Task objective:
Leaving out the pictures, retype the lines from the beginning of the listing through the line containing "scene=bpy.context.scene".

Dataset content:
((

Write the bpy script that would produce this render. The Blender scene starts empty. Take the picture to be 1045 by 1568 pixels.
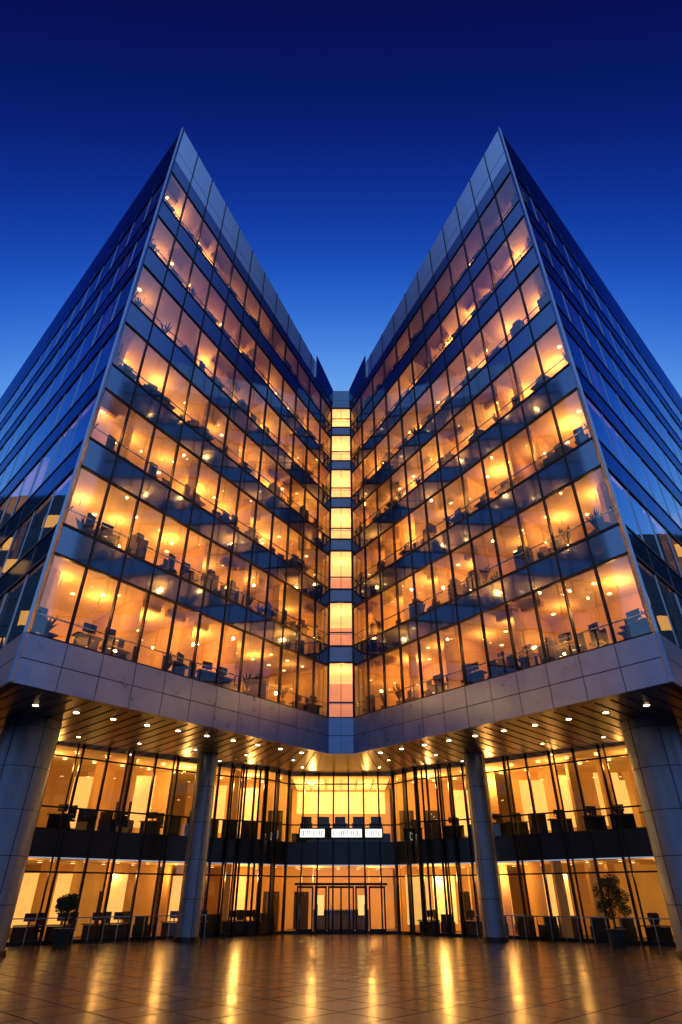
import bpy, math, random
from mathutils import Vector
random.seed(7)
H=2.13
scene=bpy.context.scene

# ---------------------------------------------------------------- materials
def newmat(name):
    m=bpy.data.materials.new(name); m.use_nodes=True
    nt=m.node_tree; nt.nodes.clear()
    out=nt.nodes.new('ShaderNodeOutputMaterial')
    return m,nt,out
def principled(name,col,rough=.5,metal=0,emis=None,estr=0,noise=0,nscale=3,bump=0,rvar=0,spec=.5):
    m,nt,out=newmat(name); m.cycles.emission_sampling='NONE'
    b=nt.nodes.new('ShaderNodeBsdfPrincipled')
    b.inputs['Base Color'].default_value=(*col,1); b.inputs['Roughness'].default_value=rough
    b.inputs['Metallic'].default_value=metal
    b.inputs['Specular IOR Level'].default_value=spec
    if emis:
        b.inputs['Emission Color'].default_value=(*emis,1); b.inputs['Emission Strength'].default_value=estr
    nt.links.new(b.outputs[0],out.inputs[0])
    if noise or bump or rvar:
        tc=nt.nodes.new('ShaderNodeTexCoord'); n=nt.nodes.new('ShaderNodeTexNoise')
        n.inputs['Scale'].default_value=nscale; n.inputs['Detail'].default_value=5
        nt.links.new(tc.outputs['Object'],n.inputs['Vector'])
        if noise:
            mr=nt.nodes.new('ShaderNodeMapRange'); mr.inputs[1].default_value=.3; mr.inputs[2].default_value=.7
            mr.inputs[3].default_value=1-noise; mr.inputs[4].default_value=1+noise
            nt.links.new(n.outputs[0],mr.inputs[0])
            vm=nt.nodes.new('ShaderNodeVectorMath'); vm.operation='SCALE'; vm.inputs[0].default_value=col
            nt.links.new(mr.outputs[0],vm.inputs['Scale']); nt.links.new(vm.outputs[0],b.inputs['Base Color'])
            if emis:
                mu=nt.nodes.new('ShaderNodeMath'); mu.operation='MULTIPLY'; mu.inputs[1].default_value=estr
                nt.links.new(mr.outputs[0],mu.inputs[0]); nt.links.new(mu.outputs[0],b.inputs['Emission Strength'])
        if rvar:
            mr=nt.nodes.new('ShaderNodeMapRange'); mr.inputs[3].default_value=rough-rvar; mr.inputs[4].default_value=rough+rvar
            nt.links.new(n.outputs[0],mr.inputs[0]); nt.links.new(mr.outputs[0],b.inputs['Roughness'])
        if bump:
            bp=nt.nodes.new('ShaderNodeBump'); bp.inputs['Strength'].default_value=bump; bp.inputs['Distance'].default_value=.02
            nt.links.new(n.outputs[0],bp.inputs['Height']); nt.links.new(bp.outputs[0],b.inputs['Normal'])
    return m
def emission(name,col,s):
    m,nt,out=newmat(name); e=nt.nodes.new('ShaderNodeEmission'); m.cycles.emission_sampling='NONE'
    e.inputs[0].default_value=(*col,1); e.inputs[1].default_value=s
    nt.links.new(e.outputs[0],out.inputs[0]); return m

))

Solution for this exercise:
Write the bpy script that would produce this render. The Blender scene starts empty. Take the picture to be 1045 by 1568 pixels.
import bpy, math, random
from mathutils import Vector
random.seed(7)
H=2.13
scene=bpy.context.scene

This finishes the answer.